Like the Black Mafia, Ira Einhorn had idealistic supporters in high places. Einhorn was The Man Who Knew Too Much about global conspiracies, weapons development, and psychic research. The CIA and/or KGB had framed him. Barbara Bronfman of the Seagram distillery family posted the bail won by defense attorney Arlen Specter. Specter lauded Einhorn as a man of peace and honor, for whom violence or bail jumping was unthinkable. Getting bail was an amazing feat in a murder case where the body was found in the defendant's home. More amazing was the amount-- $40,000. Which translated into $4000 cash.
Arlen Specter became Senator in January, 1981. Ira Einhorn's trial was to begin the same month. But Einhorn skipped. He was tried and convicted in absentia in 1993. Found living in France in 1997, he was extradited in 2001 and retried and re-convicted in Philadelphia in 2002. The four years prior to Einhorn's extradition were filled by complex international legal battles over his extradition and in absentia trial. France and the United States locked horns, President Clinton got into the act, and the Pennsylvania Legislature passed a law (Einhorn's Law) aimed at clearing up the mess. It only added to the tangle. Holly Maddox's parents died (her father by suicide) before Einhorn was retried.
Einhorn means one horn in German. Ira Einhorn called himself Unicorn. In The Hunt for the Unicorn Killer, a 1999 TV miniseries, Gregory Itzin plays Arlen Specter. A small part. Being denounced by Kevin Costner in JFK counts more on Specter's resume. Plus every time SPECTRE is mentioned in a James Bond movie, dimwits think "Arlen". Hey-- the only bad publicity is no publicity.
Specter appeared in-the-flesh in the 1993 documentary Sex and Justice: Anita Hill vs Clarence Thomas. Narrated by Gloria Steinem, "Sex" is powered by conviction that Supreme Court Justice nominee Thomas did indeed make a lame lewd joke re an apocryphal pubic hair on a can of Coke to his former underling, attorney Anita Hill, and that this constituted sexual harassment. Thomas and Hill are powerful leads but Specter is the scene stealer. As Hill's inquisitor on the Senate Judiciary Committee, he equals Erich von Stroheim in classic films where von Stroheim was The Man You Love To Hate. Von Stroheim worked his bullet head and beady stare, his lechery made fiendish by Prussian rigidity. Whereas Specter is all reptilian movement, with darting obsidian eyes and sudden head thrusts. Specter's style is naturalistic; he inhabits his character. Of course detractors like to say he always plays himself. Whoever that is.

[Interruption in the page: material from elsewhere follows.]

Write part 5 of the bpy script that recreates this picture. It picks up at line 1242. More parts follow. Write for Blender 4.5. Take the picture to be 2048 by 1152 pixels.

Upcoming Specter projects: a historical musical (kinda like 1776) set in the Bush White House. The Specter character tap dances in the Judiciary Committee while slipping a clause into the Patriot Act that helps Bush fire a bunch of pesky U.S. Attorneys. Also in the hopper: a big screen remake of Welcome Back Kotter. With Specter as Kotter and top Democrats as the Sweathogs.